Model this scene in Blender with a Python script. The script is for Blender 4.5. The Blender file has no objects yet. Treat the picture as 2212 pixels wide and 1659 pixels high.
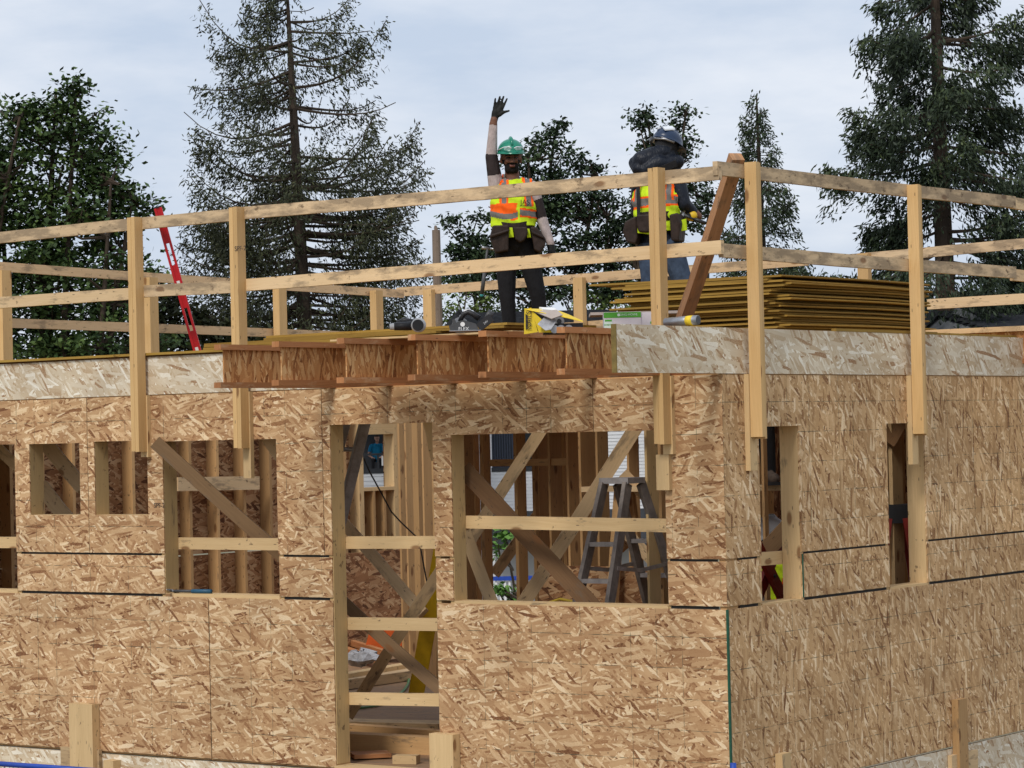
import bpy, math, random
import numpy as np
from mathutils import Vector, Matrix

# ------------------------------------------------------------------ camera, sky, sun, exposure
SC = bpy.context.scene
COL = SC.collection
R3 = math.radians
rng = random.Random(7)
nrg = np.random.default_rng(11)

EYE = np.array([9.249, -14.829, 2.382])
CR = np.array([0.80434, 0.59372, -0.02297])      # camera right
CU = np.array([0.02937, -0.00111, 0.99957])      # camera up
PITCH, ROLL, YAW = 0.0185029, -0.0229687, -0.6354672
def _axes():
    cy, sy = math.cos(YAW), math.sin(YAW)
    fw = np.array([sy*math.cos(PITCH), cy*math.cos(PITCH), math.sin(PITCH)])
    rt = np.array([cy, -sy, 0.0]); up = np.cross(rt, fw)
    return math.cos(ROLL)*rt + math.sin(ROLL)*up, -math.sin(ROLL)*rt + math.cos(ROLL)*up, fw
CR, CU, CF = _axes()
FPX = 10601.0*2212/4032.0                         # focal length in the units of a 2212 px wide view
cam_d = bpy.data.cameras.new("camera"); cam = bpy.data.objects.new("camera", cam_d); COL.objects.link(cam)
M = Matrix(((CR[0], CU[0], -CF[0], EYE[0]), (CR[1], CU[1], -CF[1], EYE[1]), (CR[2], CU[2], -CF[2], EYE[2]), (0, 0, 0, 1)))
cam.matrix_world = M
cam_d.sensor_width = 36; cam_d.lens = 36*10601.0/4032.0
cam_d.clip_start = 0.5; cam_d.clip_end = 3000
SC.camera = cam

SUN_EL, SUN_AZ = 46.0, 170.0     # azimuth measured from +Y clockwise
world = bpy.data.worlds.new("World"); SC.world = world; world.use_nodes = True
wn = world.node_tree; wn.nodes.clear()
def _wl(a, b): wn.links.new(a, b)
w_out = wn.nodes.new("ShaderNodeOutputWorld"); w_bg = wn.nodes.new("ShaderNodeBackground")
w_sky = wn.nodes.new("ShaderNodeTexSky"); w_sky.sky_type = 'NISHITA'; w_sky.sun_disc = False
w_sky.sun_elevation = R3(SUN_EL); w_sky.sun_rotation = R3(SUN_AZ); w_sky.dust_density = 2.0
w_tc = wn.nodes.new("ShaderNodeTexCoord"); w_map = wn.nodes.new("ShaderNodeMapping")
w_map.inputs['Scale'].default_value = (3.2, 3.2, 11.0)
w_n = wn.nodes.new("ShaderNodeTexNoise"); w_n.inputs['Scale'].default_value = 1.9; w_n.inputs['Detail'].default_value = 6; w_n.inputs['Roughness'].default_value = .58
w_r = wn.nodes.new("ShaderNodeValToRGB")
w_r.color_ramp.elements[0].position = 0.34; w_r.color_ramp.elements[0].color = (4.05, 4.7, 5.75, 1)
w_r.color_ramp.elements[1].position = 0.68; w_r.color_ramp.elements[1].color = (6.1, 6.35, 6.85, 1)
w_m = wn.nodes.new("ShaderNodeMixRGB"); w_m.inputs[0].default_value = 0.93
_wl(w_tc.outputs['Generated'], w_map.inputs['Vector']); _wl(w_map.outputs[0], w_n.inputs['Vector'])
_wl(w_n.outputs[0], w_r.inputs[0]); _wl(w_sky.outputs[0], w_m.inputs[1]); _wl(w_r.outputs[0], w_m.inputs[2])
_wl(w_m.outputs[0], w_bg.inputs[0]); w_bg.inputs[1].default_value = 0.10; _wl(w_bg.outputs[0], w_out.inputs[0])

sun_d = bpy.data.lights.new("sun", 'SUN'); sun_d.energy = 1.5; sun_d.angle = R3(15); sun_d.color = (1.0, 0.95, 0.87)
sun = bpy.data.objects.new("sun", sun_d); COL.objects.link(sun)
sun.rotation_euler = (R3(90-SUN_EL), 0, R3(180-SUN_AZ))
SC.view_settings.view_transform = 'Standard'; SC.view_settings.look = 'None'
SC.view_settings.exposure = 0.5; SC.view_settings.gamma = 1.0; SC.view_settings.use_curve_mapping = False
try:
    SC.cycles.max_bounces = 8; SC.cycles.diffuse_bounces = 5
except Exception: pass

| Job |
Write the material out again exactly as it appears, dropping the pictures.

| Task solution |
Model this scene in Blender with a Python script. The script is for Blender 4.5. The Blender file has no objects yet. Treat the picture as 2212 pixels wide and 1659 pixels high.
import bpy, math, random
import numpy as np
from mathutils import Vector, Matrix

# ------------------------------------------------------------------ camera, sky, sun, exposure
SC = bpy.context.scene
COL = SC.collection
R3 = math.radians
rng = random.Random(7)
nrg = np.random.default_rng(11)

EYE = np.array([9.249, -14.829, 2.382])
CR = np.array([0.80434, 0.59372, -0.02297])      # camera right
CU = np.array([0.02937, -0.00111, 0.99957])      # camera up
PITCH, ROLL, YAW = 0.0185029, -0.0229687, -0.6354672
def _axes():
    cy, sy = math.cos(YAW), math.sin(YAW)
    fw = np.array([sy*math.cos(PITCH), cy*math.cos(PITCH), math.sin(PITCH)])
    rt = np.array([cy, -sy, 0.0]); up = np.cross(rt, fw)
    return math.cos(ROLL)*rt + math.sin(ROLL)*up, -math.sin(ROLL)*rt + math.cos(ROLL)*up, fw
CR, CU, CF = _axes()
FPX = 10601.0*2212/4032.0                         # focal length in the units of a 2212 px wide view
cam_d = bpy.data.cameras.new("camera"); cam = bpy.data.objects.new("camera", cam_d); COL.objects.link(cam)
M = Matrix(((CR[0], CU[0], -CF[0], EYE[0]), (CR[1], CU[1], -CF[1], EYE[1]), (CR[2], CU[2], -CF[2], EYE[2]), (0, 0, 0, 1)))
cam.matrix_world = M
cam_d.sensor_width = 36; cam_d.lens = 36*10601.0/4032.0
cam_d.clip_start = 0.5; cam_d.clip_end = 3000
SC.camera = cam

SUN_EL, SUN_AZ = 46.0, 170.0     # azimuth measured from +Y clockwise
world = bpy.data.worlds.new("World"); SC.world = world; world.use_nodes = True
wn = world.node_tree; wn.nodes.clear()
def _wl(a, b): wn.links.new(a, b)
w_out = wn.nodes.new("ShaderNodeOutputWorld"); w_bg = wn.nodes.new("ShaderNodeBackground")
w_sky = wn.nodes.new("ShaderNodeTexSky"); w_sky.sky_type = 'NISHITA'; w_sky.sun_disc = False
w_sky.sun_elevation = R3(SUN_EL); w_sky.sun_rotation = R3(SUN_AZ); w_sky.dust_density = 2.0
w_tc = wn.nodes.new("ShaderNodeTexCoord"); w_map = wn.nodes.new("ShaderNodeMapping")
w_map.inputs['Scale'].default_value = (3.2, 3.2, 11.0)
w_n = wn.nodes.new("ShaderNodeTexNoise"); w_n.inputs['Scale'].default_value = 1.9; w_n.inputs['Detail'].default_value = 6; w_n.inputs['Roughness'].default_value = .58
w_r = wn.nodes.new("ShaderNodeValToRGB")
w_r.color_ramp.elements[0].position = 0.34; w_r.color_ramp.elements[0].color = (4.05, 4.7, 5.75, 1)
w_r.color_ramp.elements[1].position = 0.68; w_r.color_ramp.elements[1].color = (6.1, 6.35, 6.85, 1)
w_m = wn.nodes.new("ShaderNodeMixRGB"); w_m.inputs[0].default_value = 0.93
_wl(w_tc.outputs['Generated'], w_map.inputs['Vector']); _wl(w_map.outputs[0], w_n.inputs['Vector'])
_wl(w_n.outputs[0], w_r.inputs[0]); _wl(w_sky.outputs[0], w_m.inputs[1]); _wl(w_r.outputs[0], w_m.inputs[2])
_wl(w_m.outputs[0], w_bg.inputs[0]); w_bg.inputs[1].default_value = 0.10; _wl(w_bg.outputs[0], w_out.inputs[0])

sun_d = bpy.data.lights.new("sun", 'SUN'); sun_d.energy = 1.5; sun_d.angle = R3(15); sun_d.color = (1.0, 0.95, 0.87)
sun = bpy.data.objects.new("sun", sun_d); COL.objects.link(sun)
sun.rotation_euler = (R3(90-SUN_EL), 0, R3(180-SUN_AZ))
SC.view_settings.view_transform = 'Standard'; SC.view_settings.look = 'None'
SC.view_settings.exposure = 0.5; SC.view_settings.gamma = 1.0; SC.view_settings.use_curve_mapping = False
try:
    SC.cycles.max_bounces = 8; SC.cycles.diffuse_bounces = 5
except Exception: pass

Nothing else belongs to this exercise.